Wann also werden die Landwirte von den gestiegenen Preisen für Lebensmittel profitieren? Bald, glaubt Romano Kiome, Staatssekretär im Landwirtschaftsministerium. »Eine Krise ist immer auch eine Chance: Wenn die Farmer jetzt ihre Produktivität erhöhen, können sie bei der nächsten Ernte mehr Geld machen als je zuvor.« Kiome und seine Beamten müssen sich damit herumschlagen, dass in der Gewalt nach den Präsidentschafts- und Parlamentswahlen Ende letzten Jahres mehr als dreieinhalb Millionen Sack Mais vernichtet wurden – und so viele Felder verwüstet, dass der prognostizierte Ernteertrag selbst bei idealen Bedingungen um mindestens ein Sechstel fallen wird.
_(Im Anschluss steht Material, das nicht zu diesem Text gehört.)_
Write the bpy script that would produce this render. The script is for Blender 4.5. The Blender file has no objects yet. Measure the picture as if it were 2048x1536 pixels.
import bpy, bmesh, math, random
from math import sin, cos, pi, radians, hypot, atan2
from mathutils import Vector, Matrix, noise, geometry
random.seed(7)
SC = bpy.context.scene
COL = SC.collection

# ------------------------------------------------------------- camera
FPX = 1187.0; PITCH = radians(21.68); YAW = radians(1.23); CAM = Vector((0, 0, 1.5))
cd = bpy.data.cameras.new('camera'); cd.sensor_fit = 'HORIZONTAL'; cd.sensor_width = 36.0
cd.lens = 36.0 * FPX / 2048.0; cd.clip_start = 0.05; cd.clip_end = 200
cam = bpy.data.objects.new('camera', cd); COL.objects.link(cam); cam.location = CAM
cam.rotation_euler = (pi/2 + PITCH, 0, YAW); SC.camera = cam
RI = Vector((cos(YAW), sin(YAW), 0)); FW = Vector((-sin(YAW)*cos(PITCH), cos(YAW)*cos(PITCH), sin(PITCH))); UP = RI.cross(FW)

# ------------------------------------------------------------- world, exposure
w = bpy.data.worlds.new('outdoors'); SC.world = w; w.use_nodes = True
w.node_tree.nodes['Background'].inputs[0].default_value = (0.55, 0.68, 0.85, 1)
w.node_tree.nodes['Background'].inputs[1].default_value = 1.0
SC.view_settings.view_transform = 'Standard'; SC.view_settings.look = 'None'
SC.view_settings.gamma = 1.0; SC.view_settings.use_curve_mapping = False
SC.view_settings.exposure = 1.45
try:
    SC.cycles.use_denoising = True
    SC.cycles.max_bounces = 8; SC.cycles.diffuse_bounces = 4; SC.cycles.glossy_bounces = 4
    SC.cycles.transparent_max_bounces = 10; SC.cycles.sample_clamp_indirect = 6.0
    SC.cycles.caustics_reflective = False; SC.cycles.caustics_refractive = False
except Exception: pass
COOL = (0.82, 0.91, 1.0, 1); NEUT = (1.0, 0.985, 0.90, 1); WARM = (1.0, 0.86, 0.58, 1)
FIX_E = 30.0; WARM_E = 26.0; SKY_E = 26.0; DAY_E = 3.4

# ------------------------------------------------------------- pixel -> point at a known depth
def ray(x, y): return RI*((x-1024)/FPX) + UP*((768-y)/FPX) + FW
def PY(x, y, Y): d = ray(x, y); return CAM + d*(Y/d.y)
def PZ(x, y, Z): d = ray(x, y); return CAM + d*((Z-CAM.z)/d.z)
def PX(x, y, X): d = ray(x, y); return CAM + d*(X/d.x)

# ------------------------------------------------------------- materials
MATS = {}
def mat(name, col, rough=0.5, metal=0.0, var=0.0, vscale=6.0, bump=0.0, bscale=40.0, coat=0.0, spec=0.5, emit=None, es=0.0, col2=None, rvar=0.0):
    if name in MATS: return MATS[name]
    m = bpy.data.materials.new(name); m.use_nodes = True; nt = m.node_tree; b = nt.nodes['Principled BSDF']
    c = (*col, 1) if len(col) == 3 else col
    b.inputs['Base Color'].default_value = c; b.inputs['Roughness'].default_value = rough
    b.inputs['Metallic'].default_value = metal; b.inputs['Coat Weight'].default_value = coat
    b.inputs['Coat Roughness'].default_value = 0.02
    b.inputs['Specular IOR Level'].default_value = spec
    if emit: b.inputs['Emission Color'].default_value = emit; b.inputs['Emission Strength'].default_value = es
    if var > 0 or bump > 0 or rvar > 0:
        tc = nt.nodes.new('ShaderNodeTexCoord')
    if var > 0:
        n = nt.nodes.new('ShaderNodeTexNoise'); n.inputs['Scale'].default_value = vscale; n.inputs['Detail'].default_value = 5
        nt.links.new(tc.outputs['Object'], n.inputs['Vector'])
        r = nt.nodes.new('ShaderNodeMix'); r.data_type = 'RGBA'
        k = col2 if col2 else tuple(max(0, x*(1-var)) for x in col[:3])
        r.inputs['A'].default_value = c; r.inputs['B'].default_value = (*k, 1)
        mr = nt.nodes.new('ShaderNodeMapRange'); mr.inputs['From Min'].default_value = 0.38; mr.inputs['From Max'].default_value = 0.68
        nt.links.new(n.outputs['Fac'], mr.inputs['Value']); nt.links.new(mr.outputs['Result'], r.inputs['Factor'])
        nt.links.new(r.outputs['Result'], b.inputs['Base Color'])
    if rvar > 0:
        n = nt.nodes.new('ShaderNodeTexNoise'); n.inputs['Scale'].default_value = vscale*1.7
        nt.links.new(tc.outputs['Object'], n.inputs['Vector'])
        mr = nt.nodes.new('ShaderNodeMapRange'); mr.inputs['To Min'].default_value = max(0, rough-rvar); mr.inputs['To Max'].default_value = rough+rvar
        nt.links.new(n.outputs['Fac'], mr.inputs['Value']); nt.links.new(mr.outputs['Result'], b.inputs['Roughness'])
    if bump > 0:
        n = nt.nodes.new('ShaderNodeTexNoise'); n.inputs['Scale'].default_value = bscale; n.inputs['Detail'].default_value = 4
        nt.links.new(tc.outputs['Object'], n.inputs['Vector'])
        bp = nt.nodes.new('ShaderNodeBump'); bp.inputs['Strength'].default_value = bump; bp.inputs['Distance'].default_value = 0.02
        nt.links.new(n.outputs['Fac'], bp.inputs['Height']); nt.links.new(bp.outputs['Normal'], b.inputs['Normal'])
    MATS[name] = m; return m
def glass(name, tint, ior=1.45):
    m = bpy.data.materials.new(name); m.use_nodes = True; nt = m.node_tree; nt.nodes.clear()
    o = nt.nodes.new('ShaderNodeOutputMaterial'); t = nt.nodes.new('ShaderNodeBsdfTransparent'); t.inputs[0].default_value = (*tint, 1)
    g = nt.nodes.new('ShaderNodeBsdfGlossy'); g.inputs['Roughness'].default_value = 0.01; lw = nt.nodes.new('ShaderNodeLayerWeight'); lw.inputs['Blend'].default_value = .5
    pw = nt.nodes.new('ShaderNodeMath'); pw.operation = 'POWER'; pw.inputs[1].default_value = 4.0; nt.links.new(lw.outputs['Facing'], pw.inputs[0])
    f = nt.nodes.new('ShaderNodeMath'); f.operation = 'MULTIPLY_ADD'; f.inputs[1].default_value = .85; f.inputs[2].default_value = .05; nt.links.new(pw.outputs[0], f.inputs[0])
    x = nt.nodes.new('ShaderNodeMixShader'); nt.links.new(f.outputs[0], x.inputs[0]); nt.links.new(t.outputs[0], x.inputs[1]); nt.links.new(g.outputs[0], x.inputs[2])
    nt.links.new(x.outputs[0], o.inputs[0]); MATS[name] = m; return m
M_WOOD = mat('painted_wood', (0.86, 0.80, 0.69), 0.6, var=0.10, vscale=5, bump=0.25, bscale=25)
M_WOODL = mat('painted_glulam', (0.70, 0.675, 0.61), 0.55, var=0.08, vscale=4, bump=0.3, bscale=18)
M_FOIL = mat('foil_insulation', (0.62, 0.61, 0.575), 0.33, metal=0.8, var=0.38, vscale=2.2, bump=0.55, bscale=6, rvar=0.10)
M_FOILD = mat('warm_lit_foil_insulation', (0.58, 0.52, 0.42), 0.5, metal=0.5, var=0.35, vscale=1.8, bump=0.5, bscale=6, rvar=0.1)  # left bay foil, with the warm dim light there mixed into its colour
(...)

In Kibera, Heim von einer Million Slumbewohnern, treibt die Angst vor weiteren Preiserhöhungen vielen Menschen Schweißperlen auf die Stirn. Samuel Oninga arbeitet für eine Slum-Selbsthilfegruppe namens Haki, Suaheli für Gerechtigkeit. »Ich gehe von Haus zu Haus, und überall höre ich die gleichen Geschichten: Kaum einer kann sich noch sein Essen leisten.« Wenn der Maispreis im Herbst steigt, wird die Situation in Kibera noch schlimmer werden, glaubt er. Seine Haki-Gruppe versucht, durch Kleinkredite und Kurzlehrgänge die Zahl der Zwischenhändler zu erhöhen. »Die wachsende Konkurrenz soll die Verkaufspreise senken, und die Gewinne sollen in mehr Taschen landen als heute.« Doch kurzfristig wird das nicht helfen. Viele hoffen deshalb, dass die Regierung im Herbst den Verkaufspreis für Maismehl niedrig halten wird, sei es durch Subventionen oder die Beeinflussung des Marktes durch die staatliche Maisreserve. Anders, so befürchtet Oninga, wird sich in Kibera bald niemand mehr sein tägliches Maismehl leisten können. Doch Subventionen selbst für die Ärmsten lehnt Kenias Regierung bislang ab.